_Dataset section:_

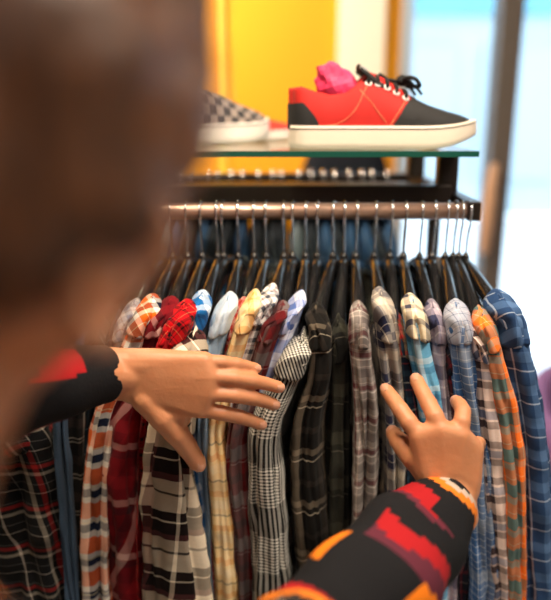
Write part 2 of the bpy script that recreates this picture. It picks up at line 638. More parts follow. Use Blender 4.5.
def shirt(name, label, group, hook_px, cap_px, path_px, mat, yoke_mat=None, yoke_len=0.030, yrot=0.5, seed=1, uvo=(0, 0),
          bdepth=0.030, fold=0.16, hname='coat_hanger', hlabel=None, hgroup='hangers on the front rail', zend=0.74, torso_t=0.011, srot=0.0, yoke_w=1.03, torso_ext=0.0):
    hx = P(hook_px, 211, YR).x
    cap = P(cap_px[0], cap_px[1] + 11, cap_px[2])
    root_h, d, L = hanger(hx, cap, hlabel, hgroup, name=hname)
    root = empty(name, (cap.x, cap.y, cap.z))
    tag(root, label, 'shirt', group)
    org = Vector(root.location)
    sd = Vector((-d.y, d.x, 0))
    # ---- front sleeve
    pp = []
    Yb = cap_px[2]
    w0 = path_px[0][2]
    c0 = cap - Vector((0, 0, 0.008))
    pp.append((*c0, px_size(w0, cap) / 2 * 0.9))
    for q in path_px:
        px, py, wd = q[:3]
        Yq = q[3] if len(q) > 3 else Yb
        p = P(px, py, Yq)
        pp.append((*p, px_size(wd, p) / 2))
    last = pp[-1]
    prev = pp[-2]
    if last[2] > zend + 0.03:
        k = (last[2] - zend)
        pp.append((last[0] + (last[0] - prev[0]) * 0.2, last[1], zend, last[3]))
    loc_pp = [(x - org.x, y - org.y, z - org.z, a) for x, y, z, a in pp]
    nr, nc = 80, 56
    rows, lens = sleeve_rows(loc_pp, d, nr, nc, seed, bdepth, fold, back=bdepth * 0.55)
    per = 2.5 * (pp[1][3] + bdepth)
    b = MB()
    b.grid(rows, closed=True, uvf=uvm(lens, per, nc, srot, uvo), cap0=True)
    b.build('sleeve', mat, root)
    # cuff
    lastrow = rows[-1]
    cen = sum((v for v in lastrow), Vector()) / nc
    cr = []
    for q, (sc, dz) in enumerate(((1.0, 0.012), (1.06, 0.01), (1.05, -0.05), (0.96, -0.052), (0.9, -0.04))):
        cr.append([cen + (v - cen) * sc * (1 if q < 1 else 0.97) + Vector((0, 0, dz)) for v in lastrow])
    b = MB()
    b.grid(cr, closed=True, uvf=lambda i, j: (uvo[0] + 0.02 + i * 0.03, uvo[1] + j / nc * per))
    b.build('cuff', mat, root)
    # ---- shoulder yoke over the sleeve head
    yr = []
    yl = []
    ny = 14
    ab = 0.036
    ry_ = random.Random(seed * 13 + 1)
    yg = ry_.uniform(.9, 2.2)
    yg2 = ry_.uniform(-14, 14)
    ytl = ry_.uniform(-.35, .35)
    for i in range(ny):
        t = i / (ny - 1)
        # distance along from apex
        vlen = t * (yoke_len + 0.014)
        if vlen < 0.014:
            e = 0.66 + 0.34 * math.sqrt(max(0.0, 1 - ((0.014 - vlen) / 0.014) ** 2))
        else:
            e = 1.0 + 0.05 * sstep(0.014, yoke_len, vlen)
        if i == ny - 1:
            e *= 0.93
            vlen -= 0.004
        # follow the sleeve path
        acc = 0
        c = Vector(loc_pp[0][:3]) + Vector((0, 0, 0.006))
        want = vlen
        cur = Vector(loc_pp[0][:3])
        for a_, b_ in zip(loc_pp, loc_pp[1:]):
            A, B = Vector(a_[:3]), Vector(b_[:3])
            l = (B - A).length
            if want <= l or b_ is loc_pp[-1]:
                cur = A + (B - A) * (want / max(l, 1e-6))
                break
            want -= l
        cur = cur + Vector((0, 0, 0.002))
        wd = loc_pp[1][3] * yoke_w * e
        row = []
        for k in range(nc):
            th = 2 * math.pi * k / nc
            m = 1 + 0.16 * noise.noise(Vector((math.cos(th) * 1.3 + seed, math.sin(th) * 1.3, vlen * 30))) - .22 * math.exp(-((th - yg - vlen * yg2) / .22) ** 2)
            cy = math.sin(th)
            bb = (bdepth + 0.004) * cy if cy > 0 else ab * cy * 0.9
            v = cur - d * bdepth * 0.5 + sd * wd * m * math.cos(th) + d * bb * e * m
            if cy < 0:   # the back part climbs the hanger arm
                v.z += (-cy) * 0.013
            v.z += ytl * wd * math.cos(th)
            row.append(v)
        yr.append(row)
        yl.append(vlen)
    top_c = sum(yr[0], Vector()) / nc
    yr.insert(0, [top_c + (v - top_c) * .45 + Vector((0, 0, .0045)) for v in yr[0]])
    yl.insert(0, -.004)
    b = MB()
    cyr, syr = math.cos(yrot), math.sin(yrot)

    def yuv(i, j):
        v = yr[i][j % nc] - yr[0][0]
        uu, vv_ = v.dot(sd) * 1.15, -v.z + v.dot(d) * 0.8
        return (uu * cyr - vv_ * syr + uvo[0] + .02, uu * syr + vv_ * cyr + uvo[1])
    b.grid(yr, closed=True, uvf=yuv, cap0=True)
    b.build('yoke', yoke_mat or mat, root)
    # ---- torso: slab hanging from both arms
    nz_ = ZR - 0.080
    ns, nv = 30, 34
    zt = min(0.70, zend - 0.03)
    H = cap.z - zt

    def xoff(z):
        # sideways shift of the sleeve path at height z
        zs = z
        if zs >= pp[0][2]:
            return 0.0
        for a_, b_ in zip(pp, pp[1:]):
            if b_[2] <= zs <= a_[2]:
                u = (a_[2] - zs) / max(1e-6, a_[2] - b_[2])
                return lerp(a_[0], b_[0], u) - pp[0][0]
        return pp[-1][0] - pp[0][0]
    rnd = random.Random(seed + 77)
    ph = [rnd.uniform(0, 6.28) for _ in range(4)]
    rows = []
    vl = []
    for i in range(ns):
        s = 0.96 - 1.9 * i / (ns - 1)
        a = abs(s)
        arm = nz_ - 0.006 - ((nz_ - cap.z + 0.0) if s > 0 else 0.05) * (0.25 * a + 0.75 * a ** 1.6)
        top = arm + 0.008 - 0.12 * (1 - sstep(0.55, 0.85, a))
        base = Vector((hx, YR, 0)) + d * (s * L)
        th = torso_t * (1 - 0.85 * max(0, (a - 0.6) / 0.4) ** 2)
        fall = 0.25 + 0.75 * sstep(-0.9, 0.7, s)
        left, right = [], []
        for j in range(nv):
            v = j / (nv - 1)
            z = lerp(top, zt, v)
            round_ = math.sqrt(min(1, (top - z) / 0.015 + 0.02))
            g = sstep(0.02, 0.5, v)
            fx = g * (0.008 * math.sin(s * 9 + ph[0] + v * 2) + 0.005 * math.sin(s * 19 + ph[1] - v * 3))
            fx += g * 0.006 * noise.noise(Vector((s * 4, v * 7, seed)))
            off = xoff(z) * fall
            tt = th * round_ * (1 + 0.5 * g)
            c = base + Vector((off, 0, z)) + sd * fx
            left.append(c + sd * tt - org)
            right.append(c - sd * tt - org)
        rows.append(list(reversed(left)) + right)
        vl.append(s * L)
    b = MB()

    def tuv(i, j):
        jj = j if j < 2 * nv else 2 * nv - 1
        return (vl[i] + uvo[0] + 0.03, (nv - jj) / nv * H + uvo[1])
    b.grid(rows, uvf=tuv)
    # close front and back seams
    b.build('torso', mat, root)
    # ---- rear sleeve
    rc = Vector((hx, YR, 0)) - d * L
    rz = nz_ - 0.058
    rp_ = [(rc.x, rc.y, rz, 0.012), (rc.x, rc.y + 0.01, rz - 0.05, 0.015), (rc.x, rc.y + 0.015, rz - 0.3, 0.014), (rc.x, rc.y + 0.015, rz - 0.6, 0.013)]
    rp_ = [(x - org.x, y - org.y, z - org.z, a) for x, y, z, a in rp_]
    rws, lns = sleeve_rows(rp_, d, 20, 16, seed + 5, 0.022, 0.1)
    b = MB()
    b.grid(rws, closed=True, uvf=uvm(lns, per, 16, 0, uvo), cap0=True)
    b.build('sleeve', mat, root)
    return root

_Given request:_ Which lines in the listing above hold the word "follow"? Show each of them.

_Expected answer:_
Write part 2 of the bpy script that recreates this picture. It picks up at line 638. More parts follow. Use Blender 4.5.
        # follow the sleeve path